• [What is expected]:
Keep the images out and copy every entry below exactly.

• [Stored data]:
- - - - - - -

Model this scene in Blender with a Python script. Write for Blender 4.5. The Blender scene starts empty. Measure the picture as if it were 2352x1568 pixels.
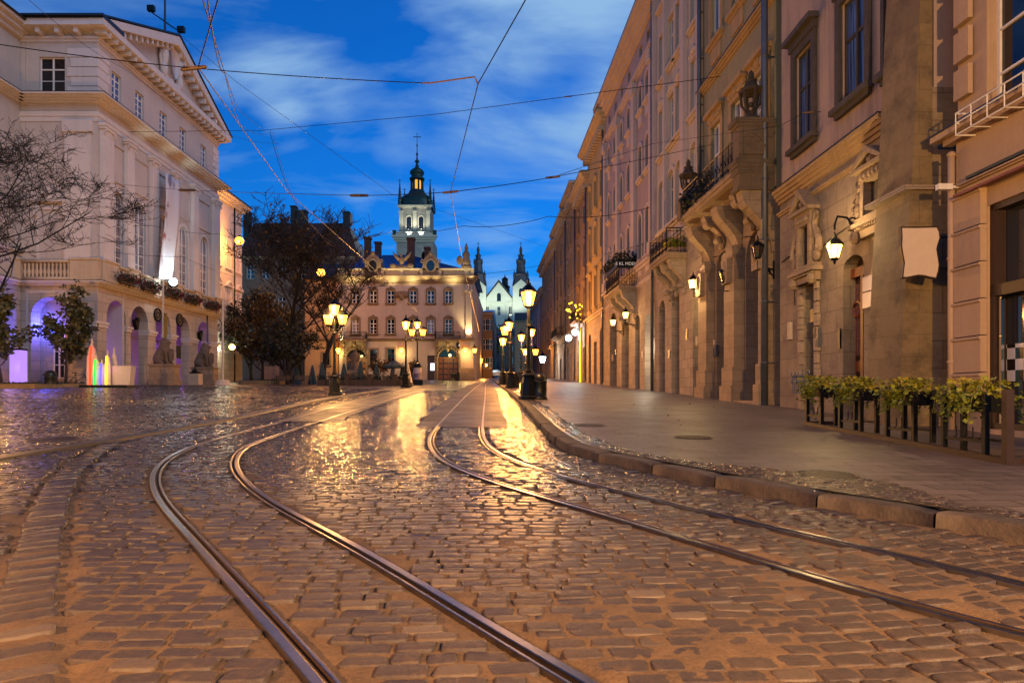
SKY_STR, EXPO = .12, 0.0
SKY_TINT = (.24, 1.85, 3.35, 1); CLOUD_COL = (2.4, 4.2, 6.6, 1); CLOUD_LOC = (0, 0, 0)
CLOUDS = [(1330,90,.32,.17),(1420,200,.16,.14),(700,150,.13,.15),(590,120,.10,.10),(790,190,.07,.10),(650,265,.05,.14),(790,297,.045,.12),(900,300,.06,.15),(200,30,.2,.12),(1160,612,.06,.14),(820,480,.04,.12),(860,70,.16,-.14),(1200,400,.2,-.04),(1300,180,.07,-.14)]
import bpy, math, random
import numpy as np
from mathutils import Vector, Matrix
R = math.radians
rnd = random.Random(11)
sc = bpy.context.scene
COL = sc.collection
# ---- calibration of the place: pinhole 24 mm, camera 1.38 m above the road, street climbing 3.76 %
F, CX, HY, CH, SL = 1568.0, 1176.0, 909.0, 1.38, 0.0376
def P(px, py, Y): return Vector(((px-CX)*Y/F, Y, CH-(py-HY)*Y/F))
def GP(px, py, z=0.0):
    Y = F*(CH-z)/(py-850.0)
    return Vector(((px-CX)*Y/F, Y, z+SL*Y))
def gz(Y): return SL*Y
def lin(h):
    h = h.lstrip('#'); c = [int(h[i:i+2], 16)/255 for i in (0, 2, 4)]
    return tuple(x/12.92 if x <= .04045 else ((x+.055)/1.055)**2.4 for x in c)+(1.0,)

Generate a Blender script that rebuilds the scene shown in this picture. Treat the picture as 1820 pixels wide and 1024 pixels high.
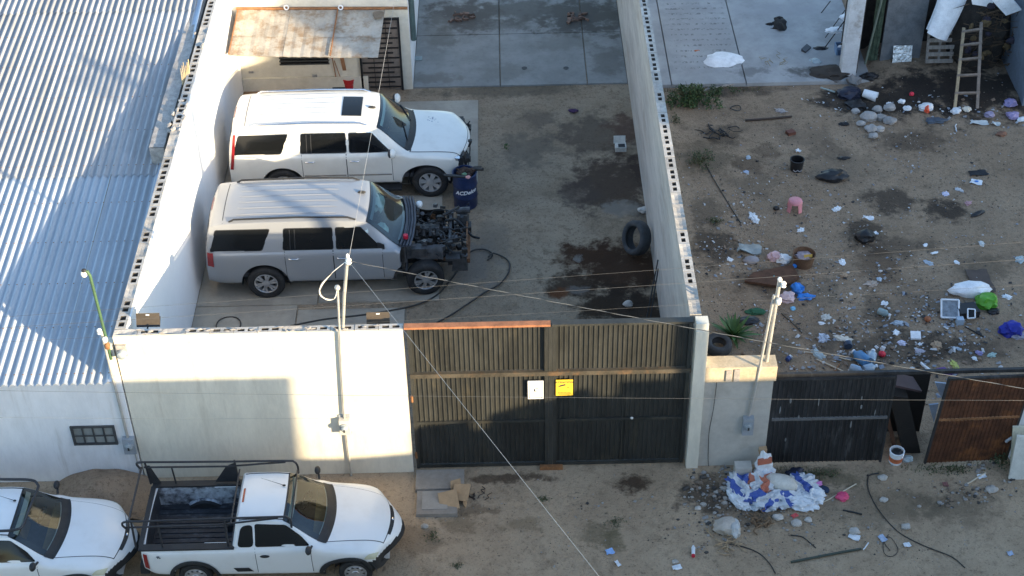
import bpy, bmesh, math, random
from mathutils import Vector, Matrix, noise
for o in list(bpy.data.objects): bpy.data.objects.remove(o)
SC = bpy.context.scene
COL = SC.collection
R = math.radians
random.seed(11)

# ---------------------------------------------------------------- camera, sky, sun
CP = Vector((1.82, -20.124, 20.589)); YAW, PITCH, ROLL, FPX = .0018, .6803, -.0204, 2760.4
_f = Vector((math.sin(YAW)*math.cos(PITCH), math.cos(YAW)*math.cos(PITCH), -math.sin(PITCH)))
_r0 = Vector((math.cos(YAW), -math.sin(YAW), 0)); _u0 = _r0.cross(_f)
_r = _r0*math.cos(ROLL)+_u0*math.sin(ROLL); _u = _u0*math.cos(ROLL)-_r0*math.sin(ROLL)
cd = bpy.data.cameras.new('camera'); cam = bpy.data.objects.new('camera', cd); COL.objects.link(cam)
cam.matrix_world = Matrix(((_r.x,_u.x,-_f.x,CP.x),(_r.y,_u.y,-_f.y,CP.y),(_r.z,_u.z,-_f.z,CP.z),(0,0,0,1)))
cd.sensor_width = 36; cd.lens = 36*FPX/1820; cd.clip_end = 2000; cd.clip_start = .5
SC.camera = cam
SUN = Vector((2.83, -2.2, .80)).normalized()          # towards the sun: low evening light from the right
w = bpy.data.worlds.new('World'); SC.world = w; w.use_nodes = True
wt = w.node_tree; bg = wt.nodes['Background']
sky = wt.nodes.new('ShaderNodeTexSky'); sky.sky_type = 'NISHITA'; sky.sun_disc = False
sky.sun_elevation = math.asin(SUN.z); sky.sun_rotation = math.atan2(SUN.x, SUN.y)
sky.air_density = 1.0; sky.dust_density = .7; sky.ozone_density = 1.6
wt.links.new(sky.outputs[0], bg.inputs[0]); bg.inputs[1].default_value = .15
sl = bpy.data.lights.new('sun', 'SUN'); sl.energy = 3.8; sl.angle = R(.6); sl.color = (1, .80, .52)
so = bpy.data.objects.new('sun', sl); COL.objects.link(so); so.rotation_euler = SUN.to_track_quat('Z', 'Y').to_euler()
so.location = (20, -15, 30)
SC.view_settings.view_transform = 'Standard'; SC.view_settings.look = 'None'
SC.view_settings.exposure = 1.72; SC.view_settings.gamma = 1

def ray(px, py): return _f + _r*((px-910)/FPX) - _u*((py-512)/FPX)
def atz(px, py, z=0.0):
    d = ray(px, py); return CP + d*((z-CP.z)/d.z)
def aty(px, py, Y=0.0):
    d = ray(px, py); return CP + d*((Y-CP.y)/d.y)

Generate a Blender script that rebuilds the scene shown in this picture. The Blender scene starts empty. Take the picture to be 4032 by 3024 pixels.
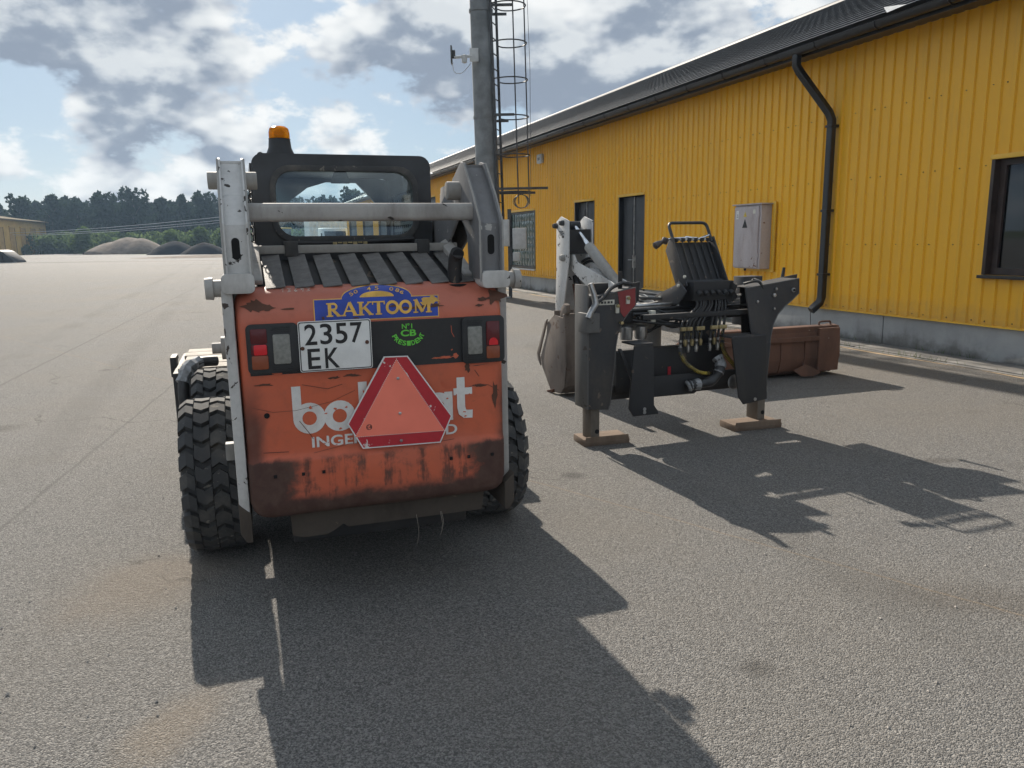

- - - - - - -

• [Response for this exercise]:
Model this scene in Blender with a Python script. Write for Blender 4.5. The Blender scene starts empty. Measure the picture as if it were 2352x1568 pixels.
SKY_STR, EXPO = .12, 0.0
SKY_TINT = (.24, 1.85, 3.35, 1); CLOUD_COL = (2.4, 4.2, 6.6, 1); CLOUD_LOC = (0, 0, 0)
CLOUDS = [(1330,90,.32,.17),(1420,200,.16,.14),(700,150,.13,.15),(590,120,.10,.10),(790,190,.07,.10),(650,265,.05,.14),(790,297,.045,.12),(900,300,.06,.15),(200,30,.2,.12),(1160,612,.06,.14),(820,480,.04,.12),(860,70,.16,-.14),(1200,400,.2,-.04),(1300,180,.07,-.14)]
import bpy, math, random
import numpy as np
from mathutils import Vector, Matrix
R = math.radians
rnd = random.Random(11)
sc = bpy.context.scene
COL = sc.collection
# ---- calibration of the place: pinhole 24 mm, camera 1.38 m above the road, street climbing 3.76 %
F, CX, HY, CH, SL = 1568.0, 1176.0, 909.0, 1.38, 0.0376
def P(px, py, Y): return Vector(((px-CX)*Y/F, Y, CH-(py-HY)*Y/F))
def GP(px, py, z=0.0):
    Y = F*(CH-z)/(py-850.0)
    return Vector(((px-CX)*Y/F, Y, z+SL*Y))
def gz(Y): return SL*Y
def lin(h):
    h = h.lstrip('#'); c = [int(h[i:i+2], 16)/255 for i in (0, 2, 4)]
    return tuple(x/12.92 if x <= .04045 else ((x+.055)/1.055)**2.4 for x in c)+(1.0,)

Generate a Blender script that rebuilds the scene shown in this picture. Treat the picture as 1820 pixels wide and 1024 pixels high.
import bpy, bmesh, math, random
from mathutils import Vector, Matrix, noise
for o in list(bpy.data.objects): bpy.data.objects.remove(o)
SC = bpy.context.scene
COL = SC.collection
R = math.radians
random.seed(11)

# ---------------------------------------------------------------- camera, sky, sun
CP = Vector((1.82, -20.124, 20.589)); YAW, PITCH, ROLL, FPX = .0018, .6803, -.0204, 2760.4
_f = Vector((math.sin(YAW)*math.cos(PITCH), math.cos(YAW)*math.cos(PITCH), -math.sin(PITCH)))
_r0 = Vector((math.cos(YAW), -math.sin(YAW), 0)); _u0 = _r0.cross(_f)
_r = _r0*math.cos(ROLL)+_u0*math.sin(ROLL); _u = _u0*math.cos(ROLL)-_r0*math.sin(ROLL)
cd = bpy.data.cameras.new('camera'); cam = bpy.data.objects.new('camera', cd); COL.objects.link(cam)
cam.matrix_world = Matrix(((_r.x,_u.x,-_f.x,CP.x),(_r.y,_u.y,-_f.y,CP.y),(_r.z,_u.z,-_f.z,CP.z),(0,0,0,1)))
cd.sensor_width = 36; cd.lens = 36*FPX/1820; cd.clip_end = 2000; cd.clip_start = .5
SC.camera = cam
SUN = Vector((2.83, -2.2, .80)).normalized()          # towards the sun: low evening light from the right
w = bpy.data.worlds.new('World'); SC.world = w; w.use_nodes = True
wt = w.node_tree; bg = wt.nodes['Background']
sky = wt.nodes.new('ShaderNodeTexSky'); sky.sky_type = 'NISHITA'; sky.sun_disc = False
sky.sun_elevation = math.asin(SUN.z); sky.sun_rotation = math.atan2(SUN.x, SUN.y)
sky.air_density = 1.0; sky.dust_density = .7; sky.ozone_density = 1.6
wt.links.new(sky.outputs[0], bg.inputs[0]); bg.inputs[1].default_value = .15
sl = bpy.data.lights.new('sun', 'SUN'); sl.energy = 3.8; sl.angle = R(.6); sl.color = (1, .80, .52)
so = bpy.data.objects.new('sun', sl); COL.objects.link(so); so.rotation_euler = SUN.to_track_quat('Z', 'Y').to_euler()
so.location = (20, -15, 30)
SC.view_settings.view_transform = 'Standard'; SC.view_settings.look = 'None'
SC.view_settings.exposure = 1.72; SC.view_settings.gamma = 1

def ray(px, py): return _f + _r*((px-910)/FPX) - _u*((py-512)/FPX)
def atz(px, py, z=0.0):
    d = ray(px, py); return CP + d*((z-CP.z)/d.z)
def aty(px, py, Y=0.0):
    d = ray(px, py); return CP + d*((Y-CP.y)/d.y)

Generate a Blender script that rebuilds the scene shown in this picture. The Blender scene starts empty. Take the picture to be 4032 by 3024 pixels.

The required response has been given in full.